_What to produce_. Can you pull out each line of the data below that includes the word "pixels"?

_Material_.
* Start *

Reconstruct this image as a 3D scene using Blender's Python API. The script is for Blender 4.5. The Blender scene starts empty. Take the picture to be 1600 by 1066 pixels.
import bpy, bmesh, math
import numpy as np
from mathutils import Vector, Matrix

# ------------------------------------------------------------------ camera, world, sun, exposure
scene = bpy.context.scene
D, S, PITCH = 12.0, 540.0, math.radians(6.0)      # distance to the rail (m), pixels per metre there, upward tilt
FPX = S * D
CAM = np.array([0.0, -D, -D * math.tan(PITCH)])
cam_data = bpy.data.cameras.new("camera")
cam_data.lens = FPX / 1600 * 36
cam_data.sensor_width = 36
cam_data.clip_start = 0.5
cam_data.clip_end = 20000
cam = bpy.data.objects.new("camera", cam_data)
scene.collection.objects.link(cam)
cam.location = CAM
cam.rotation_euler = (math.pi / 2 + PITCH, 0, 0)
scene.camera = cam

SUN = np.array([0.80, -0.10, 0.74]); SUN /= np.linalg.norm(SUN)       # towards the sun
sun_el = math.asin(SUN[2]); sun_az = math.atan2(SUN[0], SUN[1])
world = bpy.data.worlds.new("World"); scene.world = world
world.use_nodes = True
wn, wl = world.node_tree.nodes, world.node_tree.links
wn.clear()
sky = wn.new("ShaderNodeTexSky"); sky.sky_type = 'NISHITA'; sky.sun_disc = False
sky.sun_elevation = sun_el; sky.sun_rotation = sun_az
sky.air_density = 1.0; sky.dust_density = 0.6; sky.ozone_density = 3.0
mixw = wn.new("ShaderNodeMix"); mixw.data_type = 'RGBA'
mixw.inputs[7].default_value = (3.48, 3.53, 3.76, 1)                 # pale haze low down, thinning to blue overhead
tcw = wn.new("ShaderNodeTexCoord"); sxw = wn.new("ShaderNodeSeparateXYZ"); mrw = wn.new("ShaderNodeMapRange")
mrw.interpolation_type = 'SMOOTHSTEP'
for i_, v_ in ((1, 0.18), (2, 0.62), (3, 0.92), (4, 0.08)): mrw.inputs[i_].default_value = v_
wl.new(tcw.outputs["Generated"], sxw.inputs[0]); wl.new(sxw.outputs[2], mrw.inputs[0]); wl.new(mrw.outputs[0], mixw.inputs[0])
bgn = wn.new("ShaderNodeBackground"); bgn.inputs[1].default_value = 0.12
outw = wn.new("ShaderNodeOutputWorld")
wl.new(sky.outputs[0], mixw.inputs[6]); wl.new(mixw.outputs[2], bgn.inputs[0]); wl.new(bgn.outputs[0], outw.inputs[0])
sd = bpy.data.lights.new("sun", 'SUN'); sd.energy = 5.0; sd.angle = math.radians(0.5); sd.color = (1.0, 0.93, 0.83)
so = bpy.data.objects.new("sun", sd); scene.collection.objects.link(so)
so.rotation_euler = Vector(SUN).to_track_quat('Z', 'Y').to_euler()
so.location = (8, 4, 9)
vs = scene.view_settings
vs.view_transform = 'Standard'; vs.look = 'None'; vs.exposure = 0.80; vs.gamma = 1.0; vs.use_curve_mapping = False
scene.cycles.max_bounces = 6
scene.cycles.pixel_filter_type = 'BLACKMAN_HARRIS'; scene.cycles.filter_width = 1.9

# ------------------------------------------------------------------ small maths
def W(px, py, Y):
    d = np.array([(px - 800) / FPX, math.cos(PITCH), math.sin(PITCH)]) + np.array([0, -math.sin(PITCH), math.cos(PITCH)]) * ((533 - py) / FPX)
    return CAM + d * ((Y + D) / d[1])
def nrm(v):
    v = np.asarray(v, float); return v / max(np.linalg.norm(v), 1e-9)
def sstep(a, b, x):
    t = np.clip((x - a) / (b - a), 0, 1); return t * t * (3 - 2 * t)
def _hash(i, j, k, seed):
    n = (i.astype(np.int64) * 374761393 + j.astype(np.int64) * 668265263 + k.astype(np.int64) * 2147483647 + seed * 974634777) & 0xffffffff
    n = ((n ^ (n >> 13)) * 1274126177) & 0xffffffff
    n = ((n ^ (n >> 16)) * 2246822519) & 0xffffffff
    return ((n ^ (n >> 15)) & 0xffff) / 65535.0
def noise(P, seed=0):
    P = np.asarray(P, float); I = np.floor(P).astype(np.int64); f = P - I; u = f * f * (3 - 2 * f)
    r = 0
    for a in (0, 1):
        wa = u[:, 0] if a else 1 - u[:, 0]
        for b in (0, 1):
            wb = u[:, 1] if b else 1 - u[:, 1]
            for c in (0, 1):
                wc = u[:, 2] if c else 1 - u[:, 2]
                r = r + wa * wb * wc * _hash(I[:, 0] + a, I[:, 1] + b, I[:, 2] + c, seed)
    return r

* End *

_Solution to this task_.
Reconstruct this image as a 3D scene using Blender's Python API. The script is for Blender 4.5. The Blender scene starts empty. Take the picture to be 1600 by 1066 pixels.
D, S, PITCH = 12.0, 540.0, math.radians(6.0)      # distance to the rail (m), pixels per metre there, upward tilt